2013 IEEE Symposium on Computational Intelligence for Creativity and Affective Computing (CICAC)
Computational Intelligence (CI) techniques, including neural network, fuzzy systems, and evolutionary computation, have shown to be effective for search and optimization problems. Recently, CI gained several promising results and becomes an important tool in Computational Creativity, such as in music, visual art, literature, architecture, and industrial design. The goal is to enhance autonomous creative systems as well as human creativity.
In addition, taking into account emotions (or more generally affects) is currently widely explored to improve the quality of human-machine interaction and to ease the communication with users or potential customers. Affective or emotional computing covers a wide range of issues, challenges and approaches, both for emotion simulation (in particular for new generations of intelligent agents), emotion elicitation, expression and recognition.

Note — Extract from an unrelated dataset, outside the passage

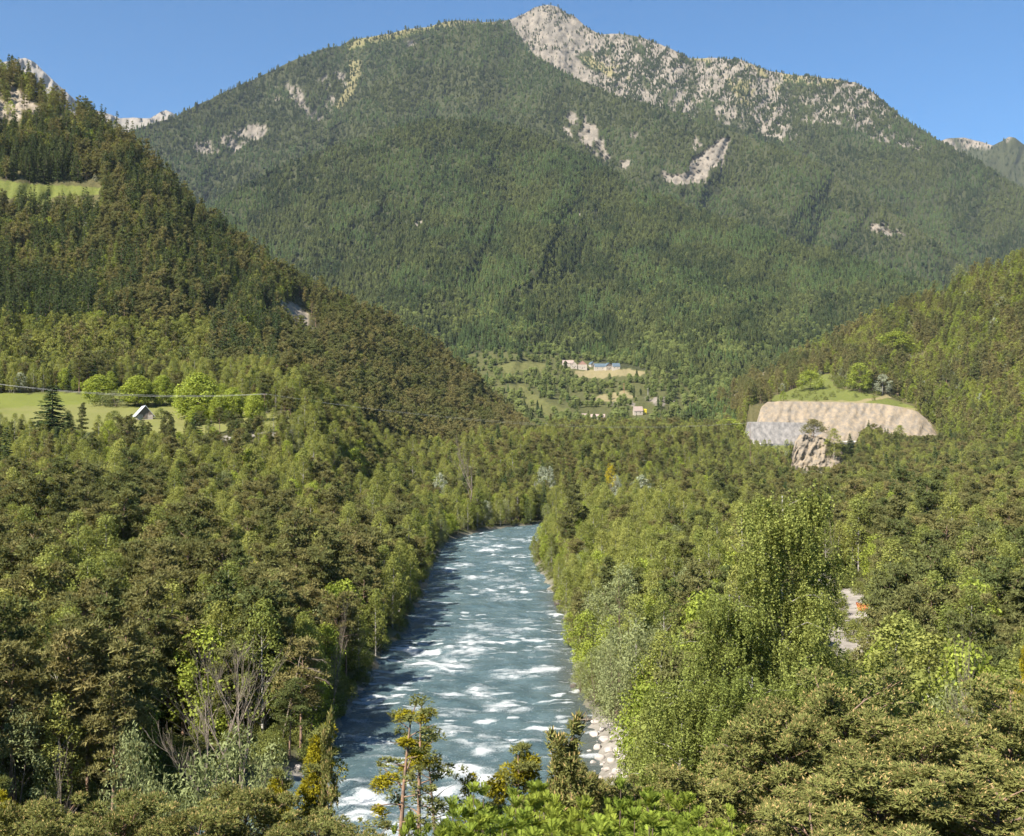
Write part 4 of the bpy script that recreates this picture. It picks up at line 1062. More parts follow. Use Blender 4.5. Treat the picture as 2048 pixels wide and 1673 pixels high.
idx = np.where(bl_, re_.integers(6, 11, n), idx); isb = isb | bl_
tint = np.clip((q2 - .5) * 1.6 + .5 + (q - .5) * .8 + r.normal(0, .26, n), 0, 1)
tint = np.where(isb & rn, np.clip(tint + .15, 0, 1), tint)
rz = r.random(n) * 6.28
Z = Z - .15
K = np.array([KINDS[i] for i in idx]); HN = np.array([HNOM[i] for i in idx])
tpx, tpy = proj(np.stack([X, Y, Z + HN * sc], -1)); bpx, bpy_ = proj(np.stack([X, Y, Z], -1))
inview = (tpx > 8) & (tpx < 2040) & (tpy > 0) & (tpy < 1640) & (Y > 20)
size = (bpy_ - tpy)
CATS = {'meadow_tree': 'broadleaf tree', 'pine': 'pine tree', 'birch': 'birch tree', 'maple': 'broadleaf tree', 'willow': 'willow', 'spruce': 'spruce tree', 'pale': 'silver tree', 'shrub': 'shrub'}
def band(kd, sd, Yv, pxv, sc_, dv, tn_):
    hgt = 'tall' if sc_ > 1.0 else ('short' if sc_ < .8 else 'mid-height')
    tone = {'pine': ('dark olive', 'olive', 'brownish'), 'birch': ('green', 'light green', 'yellow-green'), 'maple': ('green', 'fresh-green', 'yellow-green'), 'willow': ('grey-green', 'grey-green', 'grey-green'), 'spruce': ('dark', 'dark', 'green'), 'pale': ('silvery',) * 3, 'shrub': ('dark green', 'green', 'light green')}[kd][0 if tn_ < .33 else (1 if tn_ < .66 else 2)]
    look = hgt + ' ' + tone + ' ' + {'pine': 'pine', 'birch': 'birch', 'maple': 'round-crowned tree', 'willow': 'bushy willow', 'spruce': 'pointed spruce', 'pale': 'pale-leaved tree', 'shrub': 'shrub'}[kd]
    if sd < 0:
        e_ = 'at the left edge, ' if pxv < 200 else ('near the river, ' if dv < 25 else '')
        if dv < 7 and Yv < 470: w = "on the left water's edge, " + ('near' if Yv < 130 else ('beside the rapids' if Yv < 210 else ('half way to the bend' if Yv < 330 else 'by the bend')))
        elif Yv < 100: w = e_ + 'at the front of the left wood'
        elif Yv < 130: w = e_ + 'behind the shaded clearing on the left'
        elif Yv < 180: w = e_ + 'in the left wood level with the boulders'
        elif Yv < 240: w = e_ + 'in the left wood level with the rapids'
        elif Yv < 380: w = e_ + 'towards the back of the left wood'
        else: w = e_ + 'below the meadow and beyond the river bend'
    else:
        if dv < 7 and Yv < 470: w = "on the right water's edge, " + ('near the boulder pile' if Yv < 150 else ('half way to the bend' if Yv < 300 else 'by the bend'))
        elif pxv < 1500 and Yv < 470: w = 'in the light right bank wood, ' + ('near the boulder pile' if Yv < 150 else ('beside the rapids' if Yv < 260 else 'towards the bend'))
        elif Yv < 130: w = 'between the foreground pines and the gravel patch'
        elif Yv < 260: w = 'in the right wood ' + ('left of the gravel patch' if pxv < 1590 else ('right of the gravel patch' if pxv < 1850 else 'at the right edge of the photo'))
        else: w = 'in the olive wood below the right hillside'
    return look + ' ' + w
ind = np.zeros(n, bool)
LIM = {'pine': 290, 'birch': 270, 'maple': 110, 'willow': 90, 'spruce': 40, 'pale': 30, 'shrub': 90}
for kd, lim in LIM.items():
    c_ = np.where(keep & inview & (K == kd))[0]
    c_ = c_[np.argsort(-size[c_])][:lim]
    ind[c_] = True
for i in np.where(ind)[0]:
    kd = KINDS[idx[i]]; first = KINDS.index(kd)
    lab = band(kd, side[i], Y[i], px[i], sc[i], d[i], tint[i])
    plant(kd, int(idx[i] - first), (X[i], Y[i], Z[i]), rz[i], float(sc[i]), tint[i], lab, CATS[kd], CATS[kd] + 's of the valley wood', name=CATS[kd].replace(' ', '_'))
rest = keep & ~ind
for nm, sel, lb in (('left_valley_wood', rest & left, 'dense pine and birch wood filling the valley left of the river'), ('right_valley_wood', rest & ~left, 'dense olive and light green wood filling the valley right of the river')):
    s_ = np.where(sel)[0]
    scatter(nm, np.stack([X[s_], Y[s_], Z[s_]], 1), rz[s_], sc[s_], idx[s_], tint[s_], 'valley_tree', lb, 'wood')
# undergrowth close to the ground
n2 = 5200; ux = r.random(n2); yy2 = 60 + 330 * r.random(n2) ** 1.3
xx2 = ((-100 + 2250 * ux) - CX) / F * yy2
d2, _, s2 = river_dist(xx2, yy2); pz2 = ground_z(xx2, yy2); p2x, p2y = proj(np.stack([xx2, yy2, pz2], -1))
k2 = (d2 > .8) & ~gravel_mask(xx2, yy2) & ~((p2x > 1120) & (p2x < 1270) & (p2y > 1430) & (p2y < 1600))
scatter('undergrowth', np.stack([xx2, yy2, pz2 - .1], 1)[k2], (r.random(n2) * 6.28)[k2], (.28 + .4 * r.random(n2))[k2], r.integers(21, 24, n2)[k2], r.random(n2)[k2], 'valley_tree', 'low green undergrowth between the trunks on both banks', 'undergrowth')

# ------------------------------------------------------------------ road cut, rock outcrop, retaining wall
M['cut'] = terrain_mat('road_cut_rock', rock=(0.27, 0.215, 0.15), rock2=(0.17, 0.15, 0.125), rs=0.22, bumpd=1.2)
cutpoly = [('rock', 1.0, [(1400, 700), (2000, 700), (2000, 1000), (1400, 1000)])]
CUT = loft('cliff', [(1500, 880, 1080), (1512, 850, 1088), (1522, 815, 1096), (1535, 804, 1100), (1600, 803, 1100), (1700, 805, 1100), (1760, 808, 1100), (1800, 814, 1098), (1835, 824, 1096), (1862, 846, 1092), (1885, 880, 1088)],
           [(1500, 886, 1062), (1885, 886, 1062)], M['cut'], du=3, nv=60, polys=cutpoly, amp=0.004, nf=0.02, seed=44, skn=1.0, rough=0.0025, roughfreq=0.035)
OUTC = loft('rock_outcrop', [(1574, 944, 1038), (1582, 915, 1043), (1590, 884, 1045), (1600, 869, 1045), (1612, 868, 1045), (1640, 874, 1045), (1660, 884, 1045), (1685, 905, 1044), (1702, 930, 1042), (1722, 950, 1040)],
            [(1574, 948, 1033), (1605, 952, 1031), (1722, 952, 1031)], M['cut'], du=2, nv=60, polys=cutpoly, amp=0.004, nf=0.03, seed=47, skn=2, rough=0.006, roughfreq=0.09)
EMB = loft('embankment', [(1380, 900, 1046), (1500, 892, 1046), (1650, 888, 1046), (1870, 887, 1046), (1960, 884, 1046)], [(1380, 935, 1015), (1568, 942, 1018), (1584, 925, 1043), (1712, 925, 1043), (1730, 942, 1018), (1960, 940, 1015)], M['hill'], du=4, nv=24, polys=[('grass', .8, [(1300, 800), (2000, 800), (2000, 1000), (1300, 1000)])], amp=0.0, nf=0.02, seed=61, skn=.5)
def put(px_, py_, dd_): return W(px_, py_, dd_)
m = MA()
M['netting'] = simple_mat('grey_netted_wall', (0.215, 0.20, 0.185), (0.12, 0.115, 0.11), 0.30, 0.95, stretch=(1, 1, .15))
us = np.linspace(0, 1, 60); vs_ = np.linspace(0, 1, 14)
TL = np.array([put(1497, 844, 1070), put(1570, 845, 1074), put(1650, 847, 1083)]); BL = np.array([put(1488, 888, 1057), put(1570, 888, 1058), put(1645, 886, 1063)])
def li(A, u): return np.stack([np.interp(u, [0, .5, 1], A[:, c]) for c in range(3)], -1)
Gf = li(BL, us)[None] * (1 - vs_[:, None, None]) + li(TL, us)[None] * vs_[:, None, None]
Gf[..., 1] += (fbm(Gf[..., 0] / 6, Gf[..., 2] / 4, 3, 3) - .5) * 2.0
Gb = Gf + np.array([0, 6.0, 0])
nv_, nu_ = Gf.shape[:2]
ii = np.arange(nv_ - 1)[:, None] * nu_; jj = np.arange(nu_ - 1)[None]
Q = np.stack([ii + jj, ii + jj + 1, ii + nu_ + jj + 1, ii + nu_ + jj], -1).reshape(-1, 4)
m.add(Gf.reshape(-1, 3), Q); 
tp = np.stack([Gf[-1], Gb[-1]], 0).reshape(-1, 3); m.add(tp, [[j, j + 1, nu_ + j + 1, nu_ + j] for j in range(nu_ - 1)])
sd1 = np.stack([Gf[:, 0], Gb[:, 0]], 0).reshape(-1, 3); m.add(sd1, [[j, j + 1, nv_ + j + 1, nv_ + j] for j in range(nv_ - 1)])
tag(link('retaining_wall', m.mesh('retaining_wall', [M['netting']])), 'grey netted retaining wall under the tan road cut', 'retaining wall')
M['road'] = simple_mat('pale_asphalt', (0.16, 0.155, 0.15), (0.12, 0.12, 0.115), 0.4, 0.9)
ra = np.array([W(p_, q_, 1046) for p_, q_ in ((1300, 905), (1420, 893), (1500, 890), (1650, 886), (1860, 885), (1960, 880))])
rb = ra + np.array([0, 9.0, 0.05])
m = MA(); k = len(ra)
m.add(np.concatenate([ra, rb, ra - [0, .6, 1.6], rb - [0, 0, 1.6]]), [[j, j + 1, k + j + 1, k + j] for j in range(k - 1)] + [[2 * k + j, 2 * k + j + 1, j + 1, j] for j in range(k - 1)])
tag(link('road', m.mesh('road', [M['road']])), kind='structure')
M['white'] = simple_mat('white_painted_concrete', (0.6, 0.58, 0.53), (0.5, 0.48, 0.44), 0.5, 0.8)
def barrier(x0, x1, y0, y1, lab):
    a = W(x0, y0, 1045.6); b = W(x1, y1, 1045.6); m = MA(); n_ = 10
    for j in range(n_):
        p_ = a + (b - a) * (j + .5) / n_; L_ = np.linalg.norm(b - a) / n_
        m.box(p_ + [0, 0, .55], (L_ * .96, .35, 1.15)); m.box(p_ + [0, 0, .1], (L_ * .96, .7, .35))
    tag(link('road_barrier', m.mesh('road_barrier', [M['white']])), lab, 'barrier')
r = np.random.default_rng(71); nE = 420
P_, ex, ey, _k = sample(EMB, nE, np.where(inpoly(EMB['px'], EMB['py'], [(1585, 860), (1712, 860), (1722, 960), (1585, 960)]), 0.0, 1.0), r)
scatter('embankment_shrubs', P_, r.random(nE) * 6.28, .45 + .35 * r.random(nE), r.integers(12, 24, nE), r.random(nE), 'hill_tree', 'green shrubs and small trees on the bank below the road', 'shrubs')
nO = 46
P_, ex, ey, _k = sample(OUTC, nO, np.where(inpoly(OUTC['px'], OUTC['py'], [(1650, 878), (1690, 900), (1725, 950), (1668, 950), (1655, 920)]), 1.0, 0.04), r)
scatter('outcrop_shrubs', P_, r.random(nO) * 6.28, .25 + .4 * r.random(nO), r.integers(12, 24, nO), r.random(nO), 'hill_tree', 'green shrubs clinging to the right side of the rock outcrop', 'shrubs')
barrier(1680, 1785, 884.5, 884.5, 'long white roadside barrier at the foot of the road cut')
barrier(1412, 1440, 890, 889.5, 'short white barrier end left of the netted wall')
barrier(1506, 1522, 889, 889, 'white barrier piece directly below the netted wall')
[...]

The latter is declined along several types of modalities and media data, such as physiological signals, facial expressions, speech, text, images and video. Each of these modalities and media raises specific requirements.

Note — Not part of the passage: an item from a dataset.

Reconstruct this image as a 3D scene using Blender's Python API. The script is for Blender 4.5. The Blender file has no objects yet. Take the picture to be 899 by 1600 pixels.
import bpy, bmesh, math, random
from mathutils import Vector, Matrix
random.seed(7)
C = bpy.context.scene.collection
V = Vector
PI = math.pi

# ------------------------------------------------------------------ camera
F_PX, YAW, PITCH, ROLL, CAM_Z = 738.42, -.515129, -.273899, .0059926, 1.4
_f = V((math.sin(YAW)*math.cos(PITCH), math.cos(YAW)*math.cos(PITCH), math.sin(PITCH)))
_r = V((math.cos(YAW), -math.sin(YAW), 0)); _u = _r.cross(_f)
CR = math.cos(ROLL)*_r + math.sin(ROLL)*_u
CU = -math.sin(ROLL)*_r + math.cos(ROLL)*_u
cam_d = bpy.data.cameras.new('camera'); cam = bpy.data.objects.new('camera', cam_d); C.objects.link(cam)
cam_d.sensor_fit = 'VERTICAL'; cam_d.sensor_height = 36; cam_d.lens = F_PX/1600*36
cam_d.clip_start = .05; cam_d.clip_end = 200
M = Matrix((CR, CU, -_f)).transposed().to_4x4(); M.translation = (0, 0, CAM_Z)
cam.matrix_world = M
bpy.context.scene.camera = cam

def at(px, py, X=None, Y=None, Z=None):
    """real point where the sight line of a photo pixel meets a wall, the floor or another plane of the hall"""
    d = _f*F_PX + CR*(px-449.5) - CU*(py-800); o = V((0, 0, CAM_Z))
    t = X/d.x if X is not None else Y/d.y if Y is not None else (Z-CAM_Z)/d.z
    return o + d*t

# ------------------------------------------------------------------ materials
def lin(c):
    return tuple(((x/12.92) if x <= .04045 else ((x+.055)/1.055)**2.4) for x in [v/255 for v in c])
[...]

Thus, affective computing raises new challenges for computational intelligence, regarding e.g. computational representations of emotions and affective states, on the basis of psychological models, the architecture of systems modeling and processing these concepts as well as dedicated machine learning techniques appropriate to deal with the specificity of the related data.
The 2013 Workshop on Computational Intelligence for Computational Creativity and Affective Computing reflects the most recent advances in the various disciplines contributing to the domain, offering an overview on the current state of the art on this challenging and fast developping field.